## STATED GOAL
Reproduce precisely the lines between the start of the data below and the line with "from mathutils import Vector, Matrix, Euler", both included.

## INPUT FOR THIS TASK
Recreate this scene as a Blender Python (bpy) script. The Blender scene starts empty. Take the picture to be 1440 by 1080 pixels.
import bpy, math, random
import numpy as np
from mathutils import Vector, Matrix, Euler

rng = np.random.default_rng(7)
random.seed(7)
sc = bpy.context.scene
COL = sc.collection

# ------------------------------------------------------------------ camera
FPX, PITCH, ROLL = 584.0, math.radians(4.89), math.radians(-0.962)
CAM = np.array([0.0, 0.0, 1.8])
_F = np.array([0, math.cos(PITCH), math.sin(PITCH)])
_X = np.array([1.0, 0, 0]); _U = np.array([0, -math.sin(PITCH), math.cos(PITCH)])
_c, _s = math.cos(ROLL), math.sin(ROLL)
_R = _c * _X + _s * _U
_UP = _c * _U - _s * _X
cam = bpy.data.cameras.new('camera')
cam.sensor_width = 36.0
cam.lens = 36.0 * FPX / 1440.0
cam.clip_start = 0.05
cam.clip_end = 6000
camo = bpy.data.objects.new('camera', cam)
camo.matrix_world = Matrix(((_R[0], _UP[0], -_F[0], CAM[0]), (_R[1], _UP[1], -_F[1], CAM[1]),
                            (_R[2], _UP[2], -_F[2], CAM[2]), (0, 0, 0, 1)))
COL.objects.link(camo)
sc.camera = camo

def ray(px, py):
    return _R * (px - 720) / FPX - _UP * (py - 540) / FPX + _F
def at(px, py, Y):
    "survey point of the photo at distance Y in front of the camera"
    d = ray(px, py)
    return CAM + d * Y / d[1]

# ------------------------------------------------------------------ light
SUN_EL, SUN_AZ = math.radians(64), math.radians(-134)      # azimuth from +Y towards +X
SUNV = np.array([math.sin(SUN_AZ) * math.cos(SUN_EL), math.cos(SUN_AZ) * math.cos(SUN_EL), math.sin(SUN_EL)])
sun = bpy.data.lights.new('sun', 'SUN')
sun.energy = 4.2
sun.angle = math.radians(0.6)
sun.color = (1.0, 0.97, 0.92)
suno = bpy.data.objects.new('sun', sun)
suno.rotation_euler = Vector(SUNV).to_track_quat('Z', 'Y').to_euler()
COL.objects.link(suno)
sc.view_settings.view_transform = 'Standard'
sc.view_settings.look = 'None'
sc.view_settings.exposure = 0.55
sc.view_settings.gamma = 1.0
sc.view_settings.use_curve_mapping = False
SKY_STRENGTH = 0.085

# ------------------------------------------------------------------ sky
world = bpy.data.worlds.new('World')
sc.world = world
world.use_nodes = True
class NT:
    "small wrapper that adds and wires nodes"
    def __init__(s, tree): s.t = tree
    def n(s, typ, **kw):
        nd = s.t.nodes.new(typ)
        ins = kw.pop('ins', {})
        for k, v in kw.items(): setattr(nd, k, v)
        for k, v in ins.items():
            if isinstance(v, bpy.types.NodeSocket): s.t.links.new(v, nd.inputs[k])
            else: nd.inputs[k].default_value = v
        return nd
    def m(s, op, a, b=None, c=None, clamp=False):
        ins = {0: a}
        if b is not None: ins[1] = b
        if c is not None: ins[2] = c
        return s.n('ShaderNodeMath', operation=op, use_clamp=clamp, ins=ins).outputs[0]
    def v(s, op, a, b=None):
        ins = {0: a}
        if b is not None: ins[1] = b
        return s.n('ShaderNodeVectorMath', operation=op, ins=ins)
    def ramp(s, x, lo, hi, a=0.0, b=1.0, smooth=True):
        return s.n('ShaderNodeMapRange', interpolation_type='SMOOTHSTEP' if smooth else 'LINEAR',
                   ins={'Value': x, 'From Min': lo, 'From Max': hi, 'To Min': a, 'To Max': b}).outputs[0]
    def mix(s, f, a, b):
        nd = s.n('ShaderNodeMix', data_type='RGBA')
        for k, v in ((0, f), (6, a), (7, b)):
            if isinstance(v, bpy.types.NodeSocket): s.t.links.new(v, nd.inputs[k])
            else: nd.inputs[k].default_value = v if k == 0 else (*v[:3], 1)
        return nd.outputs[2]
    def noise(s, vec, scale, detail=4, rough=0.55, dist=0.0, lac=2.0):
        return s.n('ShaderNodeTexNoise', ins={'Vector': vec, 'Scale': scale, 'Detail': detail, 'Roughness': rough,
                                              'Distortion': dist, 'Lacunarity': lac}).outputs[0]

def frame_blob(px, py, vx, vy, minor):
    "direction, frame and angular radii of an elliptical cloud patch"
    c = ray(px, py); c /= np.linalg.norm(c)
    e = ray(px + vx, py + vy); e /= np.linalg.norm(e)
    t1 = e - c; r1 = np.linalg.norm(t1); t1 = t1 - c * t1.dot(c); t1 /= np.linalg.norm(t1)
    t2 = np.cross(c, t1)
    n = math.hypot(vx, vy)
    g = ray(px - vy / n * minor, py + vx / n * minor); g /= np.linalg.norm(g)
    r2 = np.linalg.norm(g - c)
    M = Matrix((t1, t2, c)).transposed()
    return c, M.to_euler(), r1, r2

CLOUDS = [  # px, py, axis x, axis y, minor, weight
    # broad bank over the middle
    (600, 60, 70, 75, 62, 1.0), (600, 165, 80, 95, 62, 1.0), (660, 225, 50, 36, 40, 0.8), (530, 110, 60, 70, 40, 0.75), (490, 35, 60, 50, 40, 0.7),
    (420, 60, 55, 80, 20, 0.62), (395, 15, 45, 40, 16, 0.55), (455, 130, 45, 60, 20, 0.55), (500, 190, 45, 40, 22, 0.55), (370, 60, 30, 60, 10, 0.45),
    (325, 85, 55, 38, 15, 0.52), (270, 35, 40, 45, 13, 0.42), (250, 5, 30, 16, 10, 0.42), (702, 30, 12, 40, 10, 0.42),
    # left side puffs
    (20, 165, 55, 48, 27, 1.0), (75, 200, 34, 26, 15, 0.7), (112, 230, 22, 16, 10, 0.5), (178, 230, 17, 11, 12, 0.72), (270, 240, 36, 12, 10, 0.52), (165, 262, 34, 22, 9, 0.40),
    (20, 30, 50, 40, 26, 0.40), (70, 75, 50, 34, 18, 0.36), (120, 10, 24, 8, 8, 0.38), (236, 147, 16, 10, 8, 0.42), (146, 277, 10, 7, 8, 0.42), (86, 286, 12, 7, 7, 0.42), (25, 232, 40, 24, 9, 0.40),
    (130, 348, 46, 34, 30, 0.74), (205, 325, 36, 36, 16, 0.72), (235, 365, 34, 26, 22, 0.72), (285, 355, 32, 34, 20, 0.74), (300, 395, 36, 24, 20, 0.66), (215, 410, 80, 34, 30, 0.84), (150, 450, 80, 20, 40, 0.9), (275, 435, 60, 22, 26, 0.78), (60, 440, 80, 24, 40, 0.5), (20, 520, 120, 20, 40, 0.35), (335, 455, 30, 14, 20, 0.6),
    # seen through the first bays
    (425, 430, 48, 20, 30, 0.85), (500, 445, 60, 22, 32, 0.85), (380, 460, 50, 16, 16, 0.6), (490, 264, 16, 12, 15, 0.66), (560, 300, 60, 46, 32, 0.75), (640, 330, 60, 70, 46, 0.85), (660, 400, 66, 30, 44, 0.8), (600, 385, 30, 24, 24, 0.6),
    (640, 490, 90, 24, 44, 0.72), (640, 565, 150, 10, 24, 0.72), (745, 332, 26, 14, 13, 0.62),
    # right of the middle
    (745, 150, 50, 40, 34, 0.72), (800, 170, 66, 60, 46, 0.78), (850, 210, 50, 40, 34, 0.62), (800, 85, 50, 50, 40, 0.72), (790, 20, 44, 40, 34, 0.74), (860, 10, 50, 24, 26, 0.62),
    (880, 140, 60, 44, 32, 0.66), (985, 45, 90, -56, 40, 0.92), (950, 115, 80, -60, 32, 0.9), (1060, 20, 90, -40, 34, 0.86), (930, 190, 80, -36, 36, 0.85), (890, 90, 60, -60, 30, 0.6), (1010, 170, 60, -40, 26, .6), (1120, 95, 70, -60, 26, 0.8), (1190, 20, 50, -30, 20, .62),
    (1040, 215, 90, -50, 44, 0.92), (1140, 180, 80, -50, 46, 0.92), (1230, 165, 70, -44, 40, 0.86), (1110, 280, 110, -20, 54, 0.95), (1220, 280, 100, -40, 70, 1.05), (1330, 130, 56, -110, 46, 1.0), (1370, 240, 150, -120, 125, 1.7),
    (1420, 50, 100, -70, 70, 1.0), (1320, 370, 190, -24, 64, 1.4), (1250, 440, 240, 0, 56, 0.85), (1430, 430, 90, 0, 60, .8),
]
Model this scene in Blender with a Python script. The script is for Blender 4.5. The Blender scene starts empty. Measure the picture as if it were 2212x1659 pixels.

## COMPLETED TASK
Recreate this scene as a Blender Python (bpy) script. The Blender scene starts empty. Take the picture to be 1440 by 1080 pixels.
import bpy, math, random
import numpy as np
from mathutils import Vector, Matrix, Euler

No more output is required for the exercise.